• [SHORT TASK]
Can all of these lines be returned exactly?

• [SUPPLIED MATERIAL]
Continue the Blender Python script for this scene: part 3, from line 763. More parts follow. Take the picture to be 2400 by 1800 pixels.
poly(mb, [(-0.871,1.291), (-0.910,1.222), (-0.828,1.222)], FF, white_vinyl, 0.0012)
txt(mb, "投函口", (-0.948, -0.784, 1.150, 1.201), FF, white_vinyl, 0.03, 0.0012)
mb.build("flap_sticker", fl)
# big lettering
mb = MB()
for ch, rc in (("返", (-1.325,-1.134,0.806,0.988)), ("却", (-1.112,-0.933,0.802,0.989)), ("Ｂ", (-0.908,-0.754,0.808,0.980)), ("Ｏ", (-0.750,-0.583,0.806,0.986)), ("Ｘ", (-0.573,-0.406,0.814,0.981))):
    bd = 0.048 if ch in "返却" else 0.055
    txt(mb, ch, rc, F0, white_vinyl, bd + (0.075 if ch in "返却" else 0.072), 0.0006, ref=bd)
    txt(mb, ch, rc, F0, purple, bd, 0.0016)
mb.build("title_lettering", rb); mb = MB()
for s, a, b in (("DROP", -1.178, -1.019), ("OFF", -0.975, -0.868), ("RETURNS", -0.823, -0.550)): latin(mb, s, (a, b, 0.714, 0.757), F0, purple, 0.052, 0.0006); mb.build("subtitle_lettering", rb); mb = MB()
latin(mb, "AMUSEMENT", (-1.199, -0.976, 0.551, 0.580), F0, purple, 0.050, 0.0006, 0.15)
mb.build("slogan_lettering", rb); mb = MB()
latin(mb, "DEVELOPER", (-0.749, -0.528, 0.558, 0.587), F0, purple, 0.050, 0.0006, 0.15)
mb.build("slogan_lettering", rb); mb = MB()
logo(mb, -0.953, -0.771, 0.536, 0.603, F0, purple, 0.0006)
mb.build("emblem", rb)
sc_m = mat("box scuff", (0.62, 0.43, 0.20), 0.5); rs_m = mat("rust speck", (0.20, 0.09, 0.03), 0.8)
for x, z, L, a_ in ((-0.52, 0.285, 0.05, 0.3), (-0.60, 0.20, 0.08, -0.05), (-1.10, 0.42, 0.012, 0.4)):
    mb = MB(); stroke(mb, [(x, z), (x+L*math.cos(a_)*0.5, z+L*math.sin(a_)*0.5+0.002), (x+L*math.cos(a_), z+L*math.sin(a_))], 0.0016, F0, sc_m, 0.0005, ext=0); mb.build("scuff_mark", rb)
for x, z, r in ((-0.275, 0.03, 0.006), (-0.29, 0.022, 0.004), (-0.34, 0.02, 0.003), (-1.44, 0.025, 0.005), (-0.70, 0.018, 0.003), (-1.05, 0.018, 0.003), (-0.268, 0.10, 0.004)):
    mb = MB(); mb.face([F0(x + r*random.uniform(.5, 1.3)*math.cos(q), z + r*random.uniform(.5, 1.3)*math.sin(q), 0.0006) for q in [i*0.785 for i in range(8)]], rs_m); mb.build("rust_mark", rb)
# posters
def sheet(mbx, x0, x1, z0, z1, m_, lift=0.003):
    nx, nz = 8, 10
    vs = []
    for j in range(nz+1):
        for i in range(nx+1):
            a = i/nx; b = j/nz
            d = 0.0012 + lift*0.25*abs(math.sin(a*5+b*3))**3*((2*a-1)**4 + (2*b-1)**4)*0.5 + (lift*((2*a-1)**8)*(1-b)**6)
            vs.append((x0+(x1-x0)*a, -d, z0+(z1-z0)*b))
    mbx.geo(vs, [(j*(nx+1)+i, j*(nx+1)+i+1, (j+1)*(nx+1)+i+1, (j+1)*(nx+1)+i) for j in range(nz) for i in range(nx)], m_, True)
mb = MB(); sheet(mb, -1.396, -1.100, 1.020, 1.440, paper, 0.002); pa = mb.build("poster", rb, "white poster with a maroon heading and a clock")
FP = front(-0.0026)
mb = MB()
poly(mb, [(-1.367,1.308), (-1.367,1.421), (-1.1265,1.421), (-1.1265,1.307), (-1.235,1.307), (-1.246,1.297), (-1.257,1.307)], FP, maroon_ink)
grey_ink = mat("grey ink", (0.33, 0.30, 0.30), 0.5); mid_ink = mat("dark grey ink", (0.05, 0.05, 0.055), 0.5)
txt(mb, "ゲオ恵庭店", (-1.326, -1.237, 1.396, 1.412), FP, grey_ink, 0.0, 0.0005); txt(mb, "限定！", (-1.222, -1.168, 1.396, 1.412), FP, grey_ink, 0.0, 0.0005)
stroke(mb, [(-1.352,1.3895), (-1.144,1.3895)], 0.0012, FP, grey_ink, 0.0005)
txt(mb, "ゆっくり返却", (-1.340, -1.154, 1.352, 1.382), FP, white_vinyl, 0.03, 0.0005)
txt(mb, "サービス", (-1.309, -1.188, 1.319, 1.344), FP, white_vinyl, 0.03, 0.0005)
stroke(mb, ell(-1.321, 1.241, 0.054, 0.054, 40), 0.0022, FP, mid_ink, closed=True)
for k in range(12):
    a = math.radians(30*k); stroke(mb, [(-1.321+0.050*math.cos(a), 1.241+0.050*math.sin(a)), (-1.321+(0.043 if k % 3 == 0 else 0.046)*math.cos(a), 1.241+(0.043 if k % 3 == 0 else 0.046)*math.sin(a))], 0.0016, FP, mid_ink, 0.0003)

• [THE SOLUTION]
Continue the Blender Python script for this scene: part 3, from line 763. More parts follow. Take the picture to be 2400 by 1800 pixels.
poly(mb, [(-0.871,1.291), (-0.910,1.222), (-0.828,1.222)], FF, white_vinyl, 0.0012)
txt(mb, "投函口", (-0.948, -0.784, 1.150, 1.201), FF, white_vinyl, 0.03, 0.0012)
mb.build("flap_sticker", fl)
# big lettering
mb = MB()
for ch, rc in (("返", (-1.325,-1.134,0.806,0.988)), ("却", (-1.112,-0.933,0.802,0.989)), ("Ｂ", (-0.908,-0.754,0.808,0.980)), ("Ｏ", (-0.750,-0.583,0.806,0.986)), ("Ｘ", (-0.573,-0.406,0.814,0.981))):
    bd = 0.048 if ch in "返却" else 0.055
    txt(mb, ch, rc, F0, white_vinyl, bd + (0.075 if ch in "返却" else 0.072), 0.0006, ref=bd)
    txt(mb, ch, rc, F0, purple, bd, 0.0016)
mb.build("title_lettering", rb); mb = MB()
for s, a, b in (("DROP", -1.178, -1.019), ("OFF", -0.975, -0.868), ("RETURNS", -0.823, -0.550)): latin(mb, s, (a, b, 0.714, 0.757), F0, purple, 0.052, 0.0006); mb.build("subtitle_lettering", rb); mb = MB()
latin(mb, "AMUSEMENT", (-1.199, -0.976, 0.551, 0.580), F0, purple, 0.050, 0.0006, 0.15)
mb.build("slogan_lettering", rb); mb = MB()
latin(mb, "DEVELOPER", (-0.749, -0.528, 0.558, 0.587), F0, purple, 0.050, 0.0006, 0.15)
mb.build("slogan_lettering", rb); mb = MB()
logo(mb, -0.953, -0.771, 0.536, 0.603, F0, purple, 0.0006)
mb.build("emblem", rb)
sc_m = mat("box scuff", (0.62, 0.43, 0.20), 0.5); rs_m = mat("rust speck", (0.20, 0.09, 0.03), 0.8)
for x, z, L, a_ in ((-0.52, 0.285, 0.05, 0.3), (-0.60, 0.20, 0.08, -0.05), (-1.10, 0.42, 0.012, 0.4)):
    mb = MB(); stroke(mb, [(x, z), (x+L*math.cos(a_)*0.5, z+L*math.sin(a_)*0.5+0.002), (x+L*math.cos(a_), z+L*math.sin(a_))], 0.0016, F0, sc_m, 0.0005, ext=0); mb.build("scuff_mark", rb)
for x, z, r in ((-0.275, 0.03, 0.006), (-0.29, 0.022, 0.004), (-0.34, 0.02, 0.003), (-1.44, 0.025, 0.005), (-0.70, 0.018, 0.003), (-1.05, 0.018, 0.003), (-0.268, 0.10, 0.004)):
    mb = MB(); mb.face([F0(x + r*random.uniform(.5, 1.3)*math.cos(q), z + r*random.uniform(.5, 1.3)*math.sin(q), 0.0006) for q in [i*0.785 for i in range(8)]], rs_m); mb.build("rust_mark", rb)
# posters
def sheet(mbx, x0, x1, z0, z1, m_, lift=0.003):
    nx, nz = 8, 10
    vs = []
    for j in range(nz+1):
        for i in range(nx+1):
            a = i/nx; b = j/nz
            d = 0.0012 + lift*0.25*abs(math.sin(a*5+b*3))**3*((2*a-1)**4 + (2*b-1)**4)*0.5 + (lift*((2*a-1)**8)*(1-b)**6)
            vs.append((x0+(x1-x0)*a, -d, z0+(z1-z0)*b))
    mbx.geo(vs, [(j*(nx+1)+i, j*(nx+1)+i+1, (j+1)*(nx+1)+i+1, (j+1)*(nx+1)+i) for j in range(nz) for i in range(nx)], m_, True)
mb = MB(); sheet(mb, -1.396, -1.100, 1.020, 1.440, paper, 0.002); pa = mb.build("poster", rb, "white poster with a maroon heading and a clock")
FP = front(-0.0026)
mb = MB()
poly(mb, [(-1.367,1.308), (-1.367,1.421), (-1.1265,1.421), (-1.1265,1.307), (-1.235,1.307), (-1.246,1.297), (-1.257,1.307)], FP, maroon_ink)
grey_ink = mat("grey ink", (0.33, 0.30, 0.30), 0.5); mid_ink = mat("dark grey ink", (0.05, 0.05, 0.055), 0.5)
txt(mb, "ゲオ恵庭店", (-1.326, -1.237, 1.396, 1.412), FP, grey_ink, 0.0, 0.0005); txt(mb, "限定！", (-1.222, -1.168, 1.396, 1.412), FP, grey_ink, 0.0, 0.0005)
stroke(mb, [(-1.352,1.3895), (-1.144,1.3895)], 0.0012, FP, grey_ink, 0.0005)
txt(mb, "ゆっくり返却", (-1.340, -1.154, 1.352, 1.382), FP, white_vinyl, 0.03, 0.0005)
txt(mb, "サービス", (-1.309, -1.188, 1.319, 1.344), FP, white_vinyl, 0.03, 0.0005)
stroke(mb, ell(-1.321, 1.241, 0.054, 0.054, 40), 0.0022, FP, mid_ink, closed=True)
for k in range(12):
    a = math.radians(30*k); stroke(mb, [(-1.321+0.050*math.cos(a), 1.241+0.050*math.sin(a)), (-1.321+(0.043 if k % 3 == 0 else 0.046)*math.cos(a), 1.241+(0.043 if k % 3 == 0 else 0.046)*math.sin(a))], 0.0016, FP, mid_ink, 0.0003)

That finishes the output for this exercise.